How does a major company grow a well-known heritage brand in the face of new, innovative entrants? If you’re Clorox, you might take the problem to a class of enterprising undergraduates at Indiana University Kelley School of Business.
Clorox is one of five major brands working with Indiana Kelley students in this semester’s Brand Management Practicum, an immersive hands-on course in which students work on real business problems facing real-world companies. Students get professional feedback and a look at what a brand manager of a consumer packaged goods company does day-to-day. Companies get a fresh look at their products from a demographic that can be hard to reach.
“Clorox targets millennials but also Gen Z, but I don’t think we necessarily have any Gen Z employees. To get these students’ perspective is just really helpful,” Samantha Loeffler, brand manager innovation at The Clorox Company, tells Poets&Quants.
‘PROBLEMS MY PEERS & I ARE ACTIVELY WORKING ON’
Loeffler is presenting this Clorox problem to her team of Kelley students this week and will work with them throughout the semester. “I’m literally giving them problems that my peers and I are actively working on, so you probably couldn’t get much more lifelike than that.”
This semester, practicum students will work with brand managers from Clorox, Beis Luggage (an innovative influencer brand), Ferrara (maker candy, cookies, and all things sweet), Maytag, and Procter and Gamble.

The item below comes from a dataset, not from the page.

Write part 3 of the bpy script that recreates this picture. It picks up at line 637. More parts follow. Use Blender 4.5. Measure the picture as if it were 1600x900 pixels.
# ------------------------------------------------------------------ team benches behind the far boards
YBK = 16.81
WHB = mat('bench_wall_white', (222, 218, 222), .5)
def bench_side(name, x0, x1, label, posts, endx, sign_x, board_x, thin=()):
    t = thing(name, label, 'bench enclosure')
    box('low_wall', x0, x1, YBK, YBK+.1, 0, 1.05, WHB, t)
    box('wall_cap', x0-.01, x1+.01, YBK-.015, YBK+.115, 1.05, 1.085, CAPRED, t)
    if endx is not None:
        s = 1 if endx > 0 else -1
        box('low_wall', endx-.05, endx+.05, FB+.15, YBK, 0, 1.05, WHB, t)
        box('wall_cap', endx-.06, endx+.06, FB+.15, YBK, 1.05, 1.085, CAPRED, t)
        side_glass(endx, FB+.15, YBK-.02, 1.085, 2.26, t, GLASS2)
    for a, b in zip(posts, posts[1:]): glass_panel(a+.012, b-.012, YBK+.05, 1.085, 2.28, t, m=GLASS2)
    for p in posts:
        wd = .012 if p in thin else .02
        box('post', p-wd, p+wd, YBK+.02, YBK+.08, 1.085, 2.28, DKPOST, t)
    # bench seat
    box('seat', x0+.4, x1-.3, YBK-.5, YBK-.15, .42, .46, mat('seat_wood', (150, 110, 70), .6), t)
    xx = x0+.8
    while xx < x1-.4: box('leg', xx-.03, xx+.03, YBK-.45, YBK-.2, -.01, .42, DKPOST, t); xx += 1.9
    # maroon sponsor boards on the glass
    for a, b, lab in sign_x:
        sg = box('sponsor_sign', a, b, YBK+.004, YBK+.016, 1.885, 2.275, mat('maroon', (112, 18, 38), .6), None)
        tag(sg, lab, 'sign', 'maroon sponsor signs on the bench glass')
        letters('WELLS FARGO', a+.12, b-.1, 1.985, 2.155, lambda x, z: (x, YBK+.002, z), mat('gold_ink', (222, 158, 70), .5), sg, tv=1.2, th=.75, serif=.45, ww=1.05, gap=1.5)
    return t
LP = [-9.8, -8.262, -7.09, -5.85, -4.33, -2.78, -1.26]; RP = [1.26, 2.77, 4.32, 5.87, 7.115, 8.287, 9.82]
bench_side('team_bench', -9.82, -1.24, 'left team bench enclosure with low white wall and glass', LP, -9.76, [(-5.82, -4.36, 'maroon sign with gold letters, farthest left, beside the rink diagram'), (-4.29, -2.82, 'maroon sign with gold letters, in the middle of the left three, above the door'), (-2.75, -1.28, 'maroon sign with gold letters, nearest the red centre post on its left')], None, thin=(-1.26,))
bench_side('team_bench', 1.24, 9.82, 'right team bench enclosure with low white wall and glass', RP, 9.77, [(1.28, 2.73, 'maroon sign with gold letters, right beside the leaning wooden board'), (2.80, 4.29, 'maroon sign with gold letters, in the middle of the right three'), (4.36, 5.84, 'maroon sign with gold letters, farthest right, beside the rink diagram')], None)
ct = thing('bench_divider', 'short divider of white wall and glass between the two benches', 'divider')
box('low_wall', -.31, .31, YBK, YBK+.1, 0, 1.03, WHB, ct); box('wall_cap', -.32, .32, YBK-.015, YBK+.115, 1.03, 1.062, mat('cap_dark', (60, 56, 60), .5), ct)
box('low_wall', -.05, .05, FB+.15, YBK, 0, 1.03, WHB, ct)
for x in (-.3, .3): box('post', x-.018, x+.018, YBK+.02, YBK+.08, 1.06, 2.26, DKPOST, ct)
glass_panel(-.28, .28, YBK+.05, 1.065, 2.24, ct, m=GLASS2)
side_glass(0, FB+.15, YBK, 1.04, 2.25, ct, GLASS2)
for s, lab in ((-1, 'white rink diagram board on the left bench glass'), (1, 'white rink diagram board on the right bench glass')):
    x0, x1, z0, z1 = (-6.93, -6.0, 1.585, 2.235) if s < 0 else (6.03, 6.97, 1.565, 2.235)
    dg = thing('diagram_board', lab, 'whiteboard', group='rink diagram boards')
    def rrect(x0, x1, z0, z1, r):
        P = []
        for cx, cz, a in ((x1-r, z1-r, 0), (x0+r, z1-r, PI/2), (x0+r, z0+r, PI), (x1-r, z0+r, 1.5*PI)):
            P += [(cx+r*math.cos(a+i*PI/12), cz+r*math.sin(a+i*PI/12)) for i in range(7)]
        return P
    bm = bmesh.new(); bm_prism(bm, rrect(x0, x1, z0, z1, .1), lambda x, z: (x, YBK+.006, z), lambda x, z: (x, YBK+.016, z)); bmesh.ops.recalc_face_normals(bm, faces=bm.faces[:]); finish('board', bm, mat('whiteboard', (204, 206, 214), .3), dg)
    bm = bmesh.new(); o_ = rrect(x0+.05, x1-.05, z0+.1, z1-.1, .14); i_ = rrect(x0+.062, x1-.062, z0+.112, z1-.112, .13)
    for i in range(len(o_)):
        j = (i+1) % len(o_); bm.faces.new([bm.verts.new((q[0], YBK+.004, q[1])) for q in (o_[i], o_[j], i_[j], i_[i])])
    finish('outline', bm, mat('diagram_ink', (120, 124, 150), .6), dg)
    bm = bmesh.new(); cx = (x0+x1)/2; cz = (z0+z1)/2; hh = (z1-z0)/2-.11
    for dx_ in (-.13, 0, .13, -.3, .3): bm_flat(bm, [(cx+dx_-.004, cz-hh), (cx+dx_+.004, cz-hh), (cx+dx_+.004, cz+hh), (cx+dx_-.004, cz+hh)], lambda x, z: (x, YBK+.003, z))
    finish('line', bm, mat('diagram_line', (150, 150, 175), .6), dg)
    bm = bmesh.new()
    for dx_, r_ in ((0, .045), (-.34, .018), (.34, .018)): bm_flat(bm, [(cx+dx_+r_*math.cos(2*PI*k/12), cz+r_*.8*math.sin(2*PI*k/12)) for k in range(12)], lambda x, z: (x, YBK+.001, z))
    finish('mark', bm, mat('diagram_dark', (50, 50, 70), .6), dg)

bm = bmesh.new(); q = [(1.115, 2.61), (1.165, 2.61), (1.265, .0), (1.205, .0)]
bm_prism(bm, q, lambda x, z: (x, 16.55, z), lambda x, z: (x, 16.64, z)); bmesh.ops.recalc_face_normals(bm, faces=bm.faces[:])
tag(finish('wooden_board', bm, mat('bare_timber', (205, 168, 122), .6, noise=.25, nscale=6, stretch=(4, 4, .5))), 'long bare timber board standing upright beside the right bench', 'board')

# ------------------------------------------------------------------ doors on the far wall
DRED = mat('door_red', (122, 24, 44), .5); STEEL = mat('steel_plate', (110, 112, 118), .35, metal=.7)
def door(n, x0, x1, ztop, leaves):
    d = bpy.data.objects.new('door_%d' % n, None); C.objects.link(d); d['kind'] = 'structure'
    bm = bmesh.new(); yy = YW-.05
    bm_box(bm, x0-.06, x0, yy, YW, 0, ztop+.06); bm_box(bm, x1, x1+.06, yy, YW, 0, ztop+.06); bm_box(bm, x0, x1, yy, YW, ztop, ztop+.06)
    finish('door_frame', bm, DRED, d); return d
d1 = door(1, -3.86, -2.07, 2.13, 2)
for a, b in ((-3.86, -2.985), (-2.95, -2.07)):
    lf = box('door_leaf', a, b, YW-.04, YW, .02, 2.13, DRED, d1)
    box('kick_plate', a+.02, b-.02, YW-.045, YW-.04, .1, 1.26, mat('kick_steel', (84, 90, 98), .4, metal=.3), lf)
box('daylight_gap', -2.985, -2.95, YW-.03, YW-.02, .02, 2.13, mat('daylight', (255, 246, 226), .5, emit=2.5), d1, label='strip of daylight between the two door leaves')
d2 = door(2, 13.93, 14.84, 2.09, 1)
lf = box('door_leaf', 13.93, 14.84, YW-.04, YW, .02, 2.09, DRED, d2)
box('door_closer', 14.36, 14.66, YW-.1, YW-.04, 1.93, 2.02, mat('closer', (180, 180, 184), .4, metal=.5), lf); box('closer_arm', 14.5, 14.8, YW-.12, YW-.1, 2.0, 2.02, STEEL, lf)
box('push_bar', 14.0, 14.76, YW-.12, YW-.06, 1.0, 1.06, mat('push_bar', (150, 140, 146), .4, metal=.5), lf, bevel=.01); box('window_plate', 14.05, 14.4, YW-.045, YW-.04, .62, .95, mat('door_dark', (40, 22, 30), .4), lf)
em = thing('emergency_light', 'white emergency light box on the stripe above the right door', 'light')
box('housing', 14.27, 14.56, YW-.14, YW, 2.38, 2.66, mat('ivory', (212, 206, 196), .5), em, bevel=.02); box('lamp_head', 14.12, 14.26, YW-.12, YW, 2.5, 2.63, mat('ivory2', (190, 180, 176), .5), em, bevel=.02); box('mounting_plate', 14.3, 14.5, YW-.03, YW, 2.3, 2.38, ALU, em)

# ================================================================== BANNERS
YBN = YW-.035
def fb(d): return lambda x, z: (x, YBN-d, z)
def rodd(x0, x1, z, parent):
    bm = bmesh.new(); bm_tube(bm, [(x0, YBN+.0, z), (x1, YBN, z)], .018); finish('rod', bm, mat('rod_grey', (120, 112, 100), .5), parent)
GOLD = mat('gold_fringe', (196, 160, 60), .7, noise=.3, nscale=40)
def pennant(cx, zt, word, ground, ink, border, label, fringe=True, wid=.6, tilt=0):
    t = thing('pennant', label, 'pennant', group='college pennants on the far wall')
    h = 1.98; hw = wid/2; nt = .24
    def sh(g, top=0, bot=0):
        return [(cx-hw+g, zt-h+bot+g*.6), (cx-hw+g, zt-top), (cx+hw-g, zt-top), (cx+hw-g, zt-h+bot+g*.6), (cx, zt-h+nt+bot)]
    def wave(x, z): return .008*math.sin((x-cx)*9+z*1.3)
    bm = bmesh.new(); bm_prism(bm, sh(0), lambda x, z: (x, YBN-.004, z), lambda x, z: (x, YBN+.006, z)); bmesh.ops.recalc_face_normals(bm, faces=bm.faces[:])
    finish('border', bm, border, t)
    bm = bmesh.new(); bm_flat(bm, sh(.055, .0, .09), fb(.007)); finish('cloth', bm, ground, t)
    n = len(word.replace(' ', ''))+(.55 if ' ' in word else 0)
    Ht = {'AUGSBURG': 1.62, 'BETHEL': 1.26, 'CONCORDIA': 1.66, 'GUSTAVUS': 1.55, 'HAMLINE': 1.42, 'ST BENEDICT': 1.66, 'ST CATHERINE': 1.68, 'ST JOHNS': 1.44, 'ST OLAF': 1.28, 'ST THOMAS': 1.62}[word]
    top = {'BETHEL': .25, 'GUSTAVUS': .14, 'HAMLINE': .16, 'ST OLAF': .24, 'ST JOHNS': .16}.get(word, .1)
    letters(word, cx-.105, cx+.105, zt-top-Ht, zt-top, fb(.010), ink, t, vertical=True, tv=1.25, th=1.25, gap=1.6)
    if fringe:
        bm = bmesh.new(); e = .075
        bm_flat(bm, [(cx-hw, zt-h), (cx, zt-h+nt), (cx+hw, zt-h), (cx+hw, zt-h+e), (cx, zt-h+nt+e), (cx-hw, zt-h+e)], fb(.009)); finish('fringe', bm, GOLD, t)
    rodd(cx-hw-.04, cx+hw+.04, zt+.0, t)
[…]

While hands-on, practical experience courses like this one are common in MBA programs, they are much less so in undergraduate business schools.
“This is what students want,” says Kelly King, adjunct lecturer, and course creator. “I mean, they are just dying for real-world experience.”
‘LAUNCHING BRANDS, LAUNCHING CAREERS’
King is the founder and president of 80/20 Agency, a marketing and brand agency in Bloomington, Ind. One of its driving philosophies is to “launch brands and launch careers,” and its Golden Ticket Internship gives interns practical results-driven experience for their resumes or job interviews. King, who lectures at the Kelley School and IU Media School, wanted to offer some of that experience to her students as well.
She developed the practicum in fall 2020, and it is now in its third semester. It started with three teams working for three different brand managers and has since grown to five teams per semester. Enrollment is capped at 20 students, though about 50 students applied for the latest session.
Why has the course become so popular in such a short time?
“No. 1, working with and taking feedback from professional brand managers is invaluable for these students. No. 2, it gets them the job,” King tells P&Q. “A student who was on the Gillette team in a previous semester now works at Conagra, and she gives this course all the credit. She got in there without her MBA, and everybody else who was hired had theirs.”